Toward a Fairfax County Citizen Budget?
Fairfax County is already ahead of many jurisdictions when it comes to budget transparency and public access to information. The County’s new interactive budget dashboard is a welcome innovation, and other localities around Virginia are likewise experimenting with more visual and accessible ways of presenting budget information. These are important steps in the right direction.
But there is an opportunity to go further by pursuing more citizen-oriented budget documents and budget presentations—concise, visual, and accessible summaries of local budgets designed specifically for residents rather than budget professionals. These documents seek not only to disclose budget information, but they present budget priorities, service delivery, and public investments in ways that help residents understand how government resources affect their communities and daily lives.
The broader lesson is that local budget transparency should not simply be about making documents public. It should also be about making budget information accessible, intuitive, and insightful, so that—at a minimum—all constituents can have an informed opinion about the fact that their local governments are working hard, and that their tax dollars are well-spent.
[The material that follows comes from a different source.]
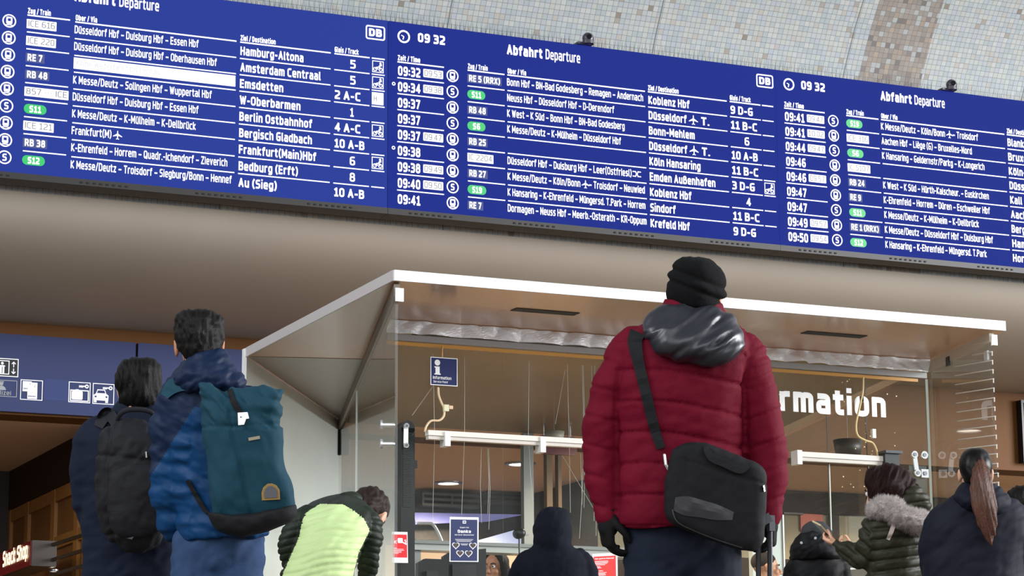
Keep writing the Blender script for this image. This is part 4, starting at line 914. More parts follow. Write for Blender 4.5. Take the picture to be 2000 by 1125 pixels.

And if local governments want to encourage more meaningful public engagement, citizens need to be able to realistically engage with the information being presented to them.
Virginia’s localities have an opportunity to learn from evolving good practices—both from other localities, other states, and from abroad—and to continue improving how they communicate with their residents and taxpayers. In an era when trust in public institutions can no longer be taken for granted, clearer and more citizen-centered budget communication is not just good public administration; it is an investment in stronger local democracy.